Monday, July 26, 2010

The Player Makes The Journey, The Game Finishes It

Right before my last trip, I beat Dreamfall: The Longest Journey. It didn't feel particularly impressive as victories over video games go. The ending was so herky-jerky. I thought the game was over. Then it appeared as if things were simply jumping ahead a few months, and I'd pick up from there. If a sequel appears*, it probably is where things will start, because then the game did end.

The "Evil is triumphant" ending doesn't provide a feeling of accomplishment, either. Over the course of the game, I controlled three different players. Kian is arrested as a traitor to his people, and will be shipped back home, where he'll face a show trial before his likely execution. April Ryan wound up stabbed in the gut and fell into a swamp. Zoe was trying to save April, find her friend Reza, and stop Waticorp's plans to use their Dream software to control people. April's dead (maybe), Reza probably is as well, as Zoe knows someone's impersonating him, Waticorp's released their new dream program, her friend Lydia is either imprisoned or on the run, and Zoe's in a coma. There's a certain amount of hope. Kian isn't dead yet, we see April fall into the swamp, but no one bothered to confirm her being dead, and Zoe's dreamself is still active. Since that's the part of her that moves between worlds anyway (as opposed to her physical self, which is how April does it), she can still be an active player.

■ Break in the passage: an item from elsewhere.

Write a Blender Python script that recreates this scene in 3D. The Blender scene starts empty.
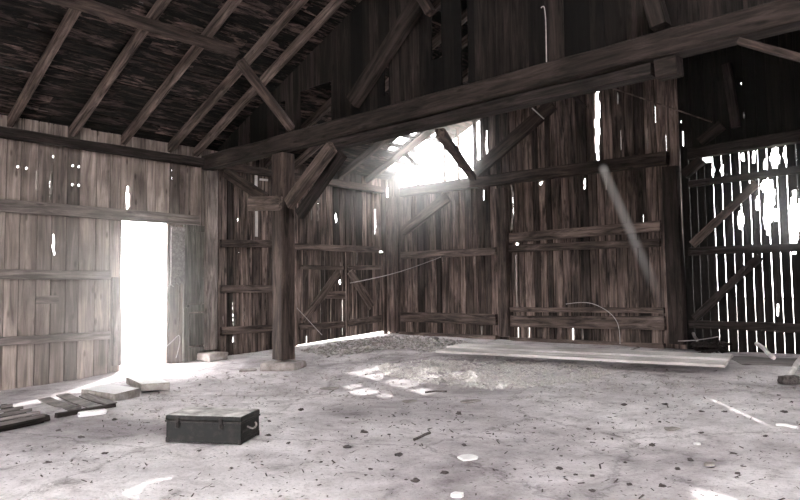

The problem is, there's no sign of that follow-up on the horizon. Which wouldn't be a terrible problem, normally. I'd like to see what the creators had planned, it's their brainchild. I could always make up an ending on my own. That's where the sense of history I enjoyed as I played works against me. Since there was a previous game, characters would reference events from that, and maybe even things that happened in between the two games. It provided a sense of a larger world. It leaves me feeling I don't really understand the rules for this universe, so I don't quite know what an appropriate ending would entail.

When I first talked about the game in February, I mentioned I had a hard time stopping, because there'd be a few minutes of gameplay, then some cut scenes. It made it seem easy to make progress. As the game continued, I became disenchanted, I felt more a bystander. More and more, the story seemed to occur as I sat and watched. That was the real issue with the ending. I walked all three characters to roughly the same place, then had to sat passively as their fates were decided. No opportunity to resist or escape, even if it would have been futile. It became less a game, more a movie. It's similar to what I've felt watching other people play the Metal Gear Solid games in the past. 20 minute movies of people explaining their tortured past or evil schemes while the player sits idly. It starts to feel less like something I'm taking an active hand in, which is not really what I'm interested in when it comes to video games.

* They announced a Dreamfall: The Lost Chapters in 2007, but nothing's come of it so far. Even if it does appear, I'd probably have to venture into computer gaming to play it, as it certainly isn't coming out on the XBox. The 360 maybe, but then I'd be buying a new console.